There’s something rotten in the state of Hong Kong. Really rotten. Right now, the city has three large pieces of prime, undeveloped harborfront land that represent a rare and remarkable opportunity for our urban planners. But over the past few years, we’ve had canopies collapse, parking lots on prime city-center sites, runways masquerading as driving ranges, a disappearing harbor, and a skyline that threatens to close in on us. Why?
“There is something very wrong with our planning vision. There is no vision,” says Justyna Karakiewicz, an assistant professor in architecture at the University of Hong Kong. “Hong Kong is the only true compact city in the world. We suffer from a tremendous land shortage, but the way we waste land is staggering.” Just look at the massive reclamation in West Kowloon, she says, which was reclaimed before a real concept had been finalized and which still doesn’t have a workable plan.
As well as the stalemate in West Kowloon, there’s the uproar over Tamar, and the dilemma about what to do with Kai Tak, all major parcels of land stuck in a quagmire of public debate. The problem is that the government does not seem to have a concrete, long-term master plan for how the city should look and function in the future. Instead, the Housing Planning and Lands Bureau (HPLB) deputy director Ava Ng says there is a “regularly updated territorial development strategy for Hong Kong, which provides, in a broad and strategic manner, a land use-transport environment framework to guide future development and major infrastructure provision. The review outlined a strategy to guide development up to 2011.”
This strategy is currently being reviewed again under “Hong Kong 2030: Planning Vision and Strategy.” It’s supposed to translate Hong Kong’s vision as “Asia’s World City” into a long-term physical development plan. It may sound like a master plan, but a visit to its website reveals little in the way of anything concrete. And no one seems very happy with it. “It is only a very broad-brush approach,” says legislator Alan Leong of the Civic Party. “There’s nothing substantial in it. Some of these planners have wanted to create a vision beyond 2030, but their hands are tied. Some planners may face grave consequences if they speak out against their bosses.”
“It’s actually unfinished,” says Albert Lai, chairman of the Hong Kong People’s Council for Sustainable Development. “It’s not quite a vision as such. Officially, we don’t have a vision yet as to what the city should be. The closest thing to a vision is Tung Chee-hwa’s policy speech in 2000. He basically embraced the concept of sustainable development. He didn’t quite elaborate on what exactly that is. I’m not sure he fully grasped the concept.”

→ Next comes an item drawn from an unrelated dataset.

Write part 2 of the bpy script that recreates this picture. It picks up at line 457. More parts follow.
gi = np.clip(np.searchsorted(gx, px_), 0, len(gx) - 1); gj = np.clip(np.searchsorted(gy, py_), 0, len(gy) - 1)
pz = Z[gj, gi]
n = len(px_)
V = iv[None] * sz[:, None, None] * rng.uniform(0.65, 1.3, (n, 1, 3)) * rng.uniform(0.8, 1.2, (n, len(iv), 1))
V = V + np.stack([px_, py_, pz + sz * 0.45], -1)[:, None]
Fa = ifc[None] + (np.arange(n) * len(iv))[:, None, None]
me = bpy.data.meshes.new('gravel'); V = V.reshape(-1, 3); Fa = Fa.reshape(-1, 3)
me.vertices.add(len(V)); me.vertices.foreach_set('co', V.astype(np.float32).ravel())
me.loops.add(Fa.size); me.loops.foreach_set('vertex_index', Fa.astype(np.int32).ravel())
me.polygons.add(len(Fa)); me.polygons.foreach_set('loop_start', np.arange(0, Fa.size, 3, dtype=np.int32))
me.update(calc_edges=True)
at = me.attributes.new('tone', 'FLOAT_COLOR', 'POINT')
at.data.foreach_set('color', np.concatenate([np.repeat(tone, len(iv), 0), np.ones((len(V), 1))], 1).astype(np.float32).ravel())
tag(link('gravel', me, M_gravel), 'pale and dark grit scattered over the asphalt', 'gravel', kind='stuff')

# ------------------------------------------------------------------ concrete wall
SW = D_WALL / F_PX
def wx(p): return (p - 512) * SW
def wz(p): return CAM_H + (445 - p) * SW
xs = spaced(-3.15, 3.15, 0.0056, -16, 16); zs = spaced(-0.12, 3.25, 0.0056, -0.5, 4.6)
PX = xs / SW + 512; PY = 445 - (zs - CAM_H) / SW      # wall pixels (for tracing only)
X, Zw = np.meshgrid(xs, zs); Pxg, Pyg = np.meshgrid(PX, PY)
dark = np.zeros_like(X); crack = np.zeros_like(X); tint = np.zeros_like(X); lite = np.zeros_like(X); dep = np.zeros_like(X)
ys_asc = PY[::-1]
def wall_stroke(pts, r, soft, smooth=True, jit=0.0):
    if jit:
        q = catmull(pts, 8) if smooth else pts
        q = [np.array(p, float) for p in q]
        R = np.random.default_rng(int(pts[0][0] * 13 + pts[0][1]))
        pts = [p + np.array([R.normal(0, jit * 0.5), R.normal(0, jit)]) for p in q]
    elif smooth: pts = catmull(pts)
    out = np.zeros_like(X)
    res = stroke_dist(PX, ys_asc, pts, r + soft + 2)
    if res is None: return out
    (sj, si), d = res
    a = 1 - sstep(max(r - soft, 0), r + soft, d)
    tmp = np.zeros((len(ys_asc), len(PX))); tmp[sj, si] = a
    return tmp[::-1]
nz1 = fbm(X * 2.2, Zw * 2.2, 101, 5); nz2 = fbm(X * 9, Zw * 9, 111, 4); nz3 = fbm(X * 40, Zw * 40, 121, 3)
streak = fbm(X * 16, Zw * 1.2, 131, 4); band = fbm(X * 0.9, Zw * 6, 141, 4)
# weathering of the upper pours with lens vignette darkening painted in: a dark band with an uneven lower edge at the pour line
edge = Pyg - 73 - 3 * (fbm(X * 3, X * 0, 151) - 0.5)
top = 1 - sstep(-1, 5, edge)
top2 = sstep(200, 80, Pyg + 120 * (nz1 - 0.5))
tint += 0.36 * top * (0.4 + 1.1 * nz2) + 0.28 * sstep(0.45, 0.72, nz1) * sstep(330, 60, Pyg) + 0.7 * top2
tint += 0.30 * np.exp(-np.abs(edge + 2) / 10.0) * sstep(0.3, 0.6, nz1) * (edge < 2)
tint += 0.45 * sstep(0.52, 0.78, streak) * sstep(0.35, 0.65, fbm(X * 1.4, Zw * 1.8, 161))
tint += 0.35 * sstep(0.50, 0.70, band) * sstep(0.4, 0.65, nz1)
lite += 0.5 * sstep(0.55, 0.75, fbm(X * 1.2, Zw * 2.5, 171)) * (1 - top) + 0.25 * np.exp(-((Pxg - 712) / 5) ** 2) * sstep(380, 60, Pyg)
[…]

Meanwhile, the reality is that we are suffering from piecemeal development that is often over-crowded and badly designed, and a worrying trend towards what Lai calls “walled-harbor phenomenon” – ugly tower blocks crowding the waterline. Such development has prompted legislator Choy So-yuk, who has attended planning sessions, to say: “There’s vision in a microscopic manner, but I don’t see a lot of macroscopic planning.”
With planning issues hogging headlines on an almost daily basis, it is time that changed. “The whole planning system is lagging far behind public expectations,” Leong says. “There needs to be a sea change in the minds of the people calling the shots in Hong Kong. They have to genuinely address bottom-up town planning. If they don’t, there will come a time that the government may always find itself on the defensive.”